Foi um projeto difícil e a luta para completar o processo então iniciado atravessou os tempos. A elite brasileira que comandou o rompimento com Portugal conseguiu manter a mesma estrutura escravista, latifundiária e colonial que fundamentava seu mando e o Brasil continuou uma nação profundamente antidemocrática, autônoma mas com papel subordinado na divisão internacional do trabalho, cabendo-lhe fornecer alimentos e matérias primas consumidas no mercado externo.

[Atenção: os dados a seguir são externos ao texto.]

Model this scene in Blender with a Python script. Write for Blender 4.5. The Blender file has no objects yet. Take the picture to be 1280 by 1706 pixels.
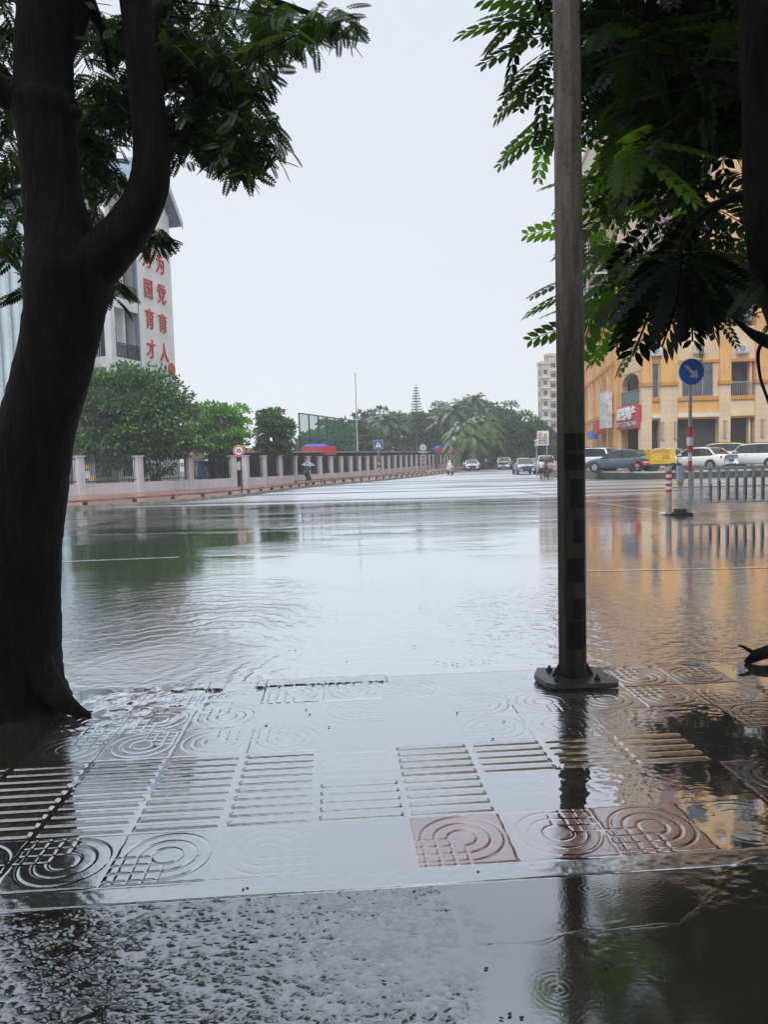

Embora muito ciosa da autonomia política do país, sob o Império e a chamada República Velha (1889-1930) aquela classe dominante foi uma espécie de sócia interna da exploração colonial. Nesse contexto, o embate pela plena afirmação da soberania brasileira envolvia diretamente a luta pela superação do latifúndio, pela afirmação democrática e pelo desenvolvimento econômico nacional.
A luta pela industrialização andou de mãos dadas, no Império, com a campanha pela proibição do trabalho escravo, alcançada em 1888. Foi parelha também do clamor pela República, que chegou logo depois, em 1889 – novos passos importantes no desenvolvimento da civilização brasileira. Mas o embate entre os dois projetos de nação, que se anunciou já no momento da Independência – um, subordinado aos interesses econômicos externos e, na verdade, sócio interno deles; e o outro, de pleno desenvolvimento e afirmação soberana da nação – atravessou as décadas seguintes. A ponto do historiador Sérgio Buarque de Holanda registrar, no clássico Raízes do Brasil (1936), a esperança de que a nova etapa na história brasileira iniciada com a revolução de 1930 completasse o trabalho autonomista iniciado em 1822.
A conquista da Independência política, em 1822, abriu perspectivas imensas para a nova nação, mas esse avanço envolveu novas e intensas lutas nacionais de resistência anticolonial e, desde o inicio da República (1889), anti-imperialista. O embate entre os dois modelos de desenvolvimento (um dependente e outro autônomo), ao longo da história, combinando a luta interna contra os representantes e aliados dos interesses imperialistas, é o mesmo combate de 1822, com feição moderna e enfrentando os desafios contemporâneos.
É o combate que, hoje, opõe as forças progressistas, patrióticas e democráticas, contra os bisnetos da elite colonialista que dominou, há 190 anos, o processo de separação com Portugal mas manteve o latifúndio escravista, a subordinação econômica externa, e um sistema político antidemocrático que negava o protagonismo popular e reprimia os sentimentos de liberdade.
Hoje, a resistência – que avança no país – contra o neoliberalismo e as forças conservadoras e reacionárias que se apoiam nele tem o mesmo sentido da luta pela afirmação nacional, desenvolvimento do país e fortalecimento da democracia. Representa a busca de um novo avanço civilizatório, semelhante ao alcançado em 1822, e que o aprofunda e completa. Embora num sentido mais avançado, continua sendo a mesma luta enfrentada pelos patriotas há quase dois séculos.